====== Data segment ======
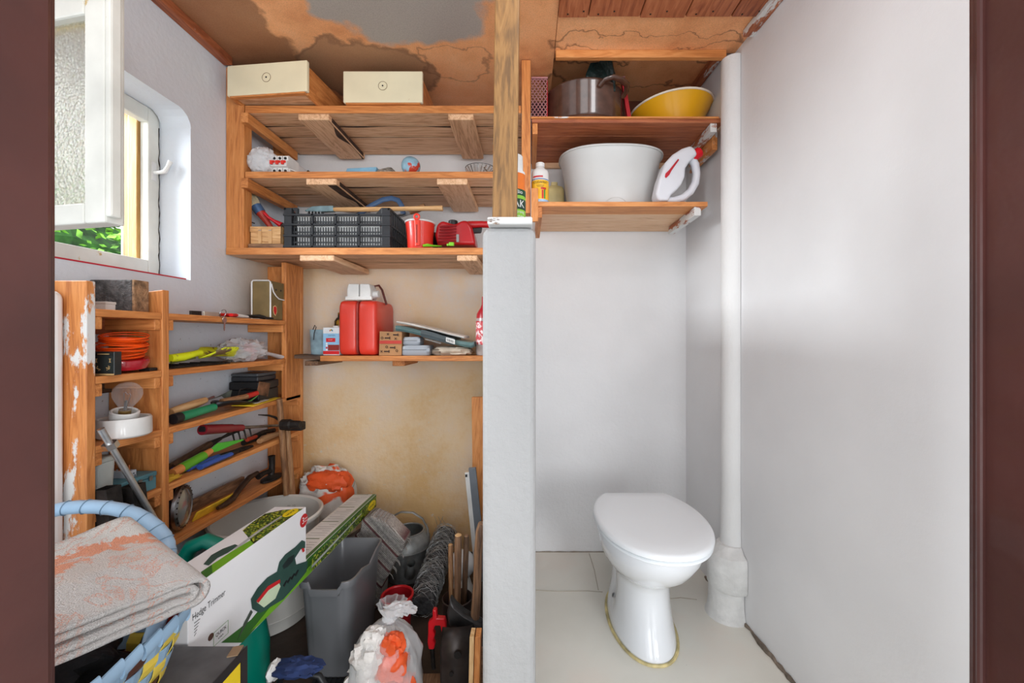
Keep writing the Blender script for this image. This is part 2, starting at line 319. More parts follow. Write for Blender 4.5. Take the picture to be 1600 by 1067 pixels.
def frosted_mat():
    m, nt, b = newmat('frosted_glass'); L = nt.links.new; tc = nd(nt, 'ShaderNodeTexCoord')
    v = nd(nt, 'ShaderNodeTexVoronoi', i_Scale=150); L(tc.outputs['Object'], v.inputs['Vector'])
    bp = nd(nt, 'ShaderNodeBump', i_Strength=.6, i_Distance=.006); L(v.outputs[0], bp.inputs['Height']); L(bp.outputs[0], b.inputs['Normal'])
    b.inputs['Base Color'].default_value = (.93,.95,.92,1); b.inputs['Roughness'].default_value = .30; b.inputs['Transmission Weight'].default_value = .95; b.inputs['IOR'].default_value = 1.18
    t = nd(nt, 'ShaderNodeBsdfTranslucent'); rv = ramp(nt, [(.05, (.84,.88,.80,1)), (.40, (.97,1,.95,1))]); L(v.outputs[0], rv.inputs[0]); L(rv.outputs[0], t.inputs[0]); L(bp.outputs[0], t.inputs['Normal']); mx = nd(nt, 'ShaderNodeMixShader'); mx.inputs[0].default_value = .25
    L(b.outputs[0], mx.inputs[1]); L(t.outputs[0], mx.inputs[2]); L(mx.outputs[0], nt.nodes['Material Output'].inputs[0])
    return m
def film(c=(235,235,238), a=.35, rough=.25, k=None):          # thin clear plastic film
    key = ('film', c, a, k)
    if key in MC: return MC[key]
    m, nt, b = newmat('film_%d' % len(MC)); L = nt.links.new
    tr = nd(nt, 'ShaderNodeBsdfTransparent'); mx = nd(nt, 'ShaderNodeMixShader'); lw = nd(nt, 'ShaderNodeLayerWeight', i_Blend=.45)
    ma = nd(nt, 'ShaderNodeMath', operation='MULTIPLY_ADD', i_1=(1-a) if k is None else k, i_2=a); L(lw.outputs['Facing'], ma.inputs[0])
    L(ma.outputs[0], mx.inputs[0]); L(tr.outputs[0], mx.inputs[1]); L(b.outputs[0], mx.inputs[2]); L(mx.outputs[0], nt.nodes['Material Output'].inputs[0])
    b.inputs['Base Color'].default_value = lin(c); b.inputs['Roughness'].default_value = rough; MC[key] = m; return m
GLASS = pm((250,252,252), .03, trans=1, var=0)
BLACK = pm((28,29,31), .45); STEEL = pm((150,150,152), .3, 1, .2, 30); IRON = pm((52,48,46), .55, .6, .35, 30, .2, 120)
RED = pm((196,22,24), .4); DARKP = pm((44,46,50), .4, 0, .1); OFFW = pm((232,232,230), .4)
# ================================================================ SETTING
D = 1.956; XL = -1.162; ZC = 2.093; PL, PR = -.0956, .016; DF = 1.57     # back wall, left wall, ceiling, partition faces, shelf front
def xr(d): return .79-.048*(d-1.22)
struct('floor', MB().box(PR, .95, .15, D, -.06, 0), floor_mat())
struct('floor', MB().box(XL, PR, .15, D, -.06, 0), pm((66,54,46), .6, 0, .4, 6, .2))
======
Reproduce the listing above exactly, excluding all pictures.

:: Completed task ::
Keep writing the Blender script for this image. This is part 2, starting at line 319. More parts follow. Write for Blender 4.5. Take the picture to be 1600 by 1067 pixels.
def frosted_mat():
    m, nt, b = newmat('frosted_glass'); L = nt.links.new; tc = nd(nt, 'ShaderNodeTexCoord')
    v = nd(nt, 'ShaderNodeTexVoronoi', i_Scale=150); L(tc.outputs['Object'], v.inputs['Vector'])
    bp = nd(nt, 'ShaderNodeBump', i_Strength=.6, i_Distance=.006); L(v.outputs[0], bp.inputs['Height']); L(bp.outputs[0], b.inputs['Normal'])
    b.inputs['Base Color'].default_value = (.93,.95,.92,1); b.inputs['Roughness'].default_value = .30; b.inputs['Transmission Weight'].default_value = .95; b.inputs['IOR'].default_value = 1.18
    t = nd(nt, 'ShaderNodeBsdfTranslucent'); rv = ramp(nt, [(.05, (.84,.88,.80,1)), (.40, (.97,1,.95,1))]); L(v.outputs[0], rv.inputs[0]); L(rv.outputs[0], t.inputs[0]); L(bp.outputs[0], t.inputs['Normal']); mx = nd(nt, 'ShaderNodeMixShader'); mx.inputs[0].default_value = .25
    L(b.outputs[0], mx.inputs[1]); L(t.outputs[0], mx.inputs[2]); L(mx.outputs[0], nt.nodes['Material Output'].inputs[0])
    return m
def film(c=(235,235,238), a=.35, rough=.25, k=None):          # thin clear plastic film
    key = ('film', c, a, k)
    if key in MC: return MC[key]
    m, nt, b = newmat('film_%d' % len(MC)); L = nt.links.new
    tr = nd(nt, 'ShaderNodeBsdfTransparent'); mx = nd(nt, 'ShaderNodeMixShader'); lw = nd(nt, 'ShaderNodeLayerWeight', i_Blend=.45)
    ma = nd(nt, 'ShaderNodeMath', operation='MULTIPLY_ADD', i_1=(1-a) if k is None else k, i_2=a); L(lw.outputs['Facing'], ma.inputs[0])
    L(ma.outputs[0], mx.inputs[0]); L(tr.outputs[0], mx.inputs[1]); L(b.outputs[0], mx.inputs[2]); L(mx.outputs[0], nt.nodes['Material Output'].inputs[0])
    b.inputs['Base Color'].default_value = lin(c); b.inputs['Roughness'].default_value = rough; MC[key] = m; return m
GLASS = pm((250,252,252), .03, trans=1, var=0)
BLACK = pm((28,29,31), .45); STEEL = pm((150,150,152), .3, 1, .2, 30); IRON = pm((52,48,46), .55, .6, .35, 30, .2, 120)
RED = pm((196,22,24), .4); DARKP = pm((44,46,50), .4, 0, .1); OFFW = pm((232,232,230), .4)
# ================================================================ SETTING
D = 1.956; XL = -1.162; ZC = 2.093; PL, PR = -.0956, .016; DF = 1.57     # back wall, left wall, ceiling, partition faces, shelf front
def xr(d): return .79-.048*(d-1.22)
struct('floor', MB().box(PR, .95, .15, D, -.06, 0), floor_mat())
struct('floor', MB().box(XL, PR, .15, D, -.06, 0), pm((66,54,46), .6, 0, .4, 6, .2))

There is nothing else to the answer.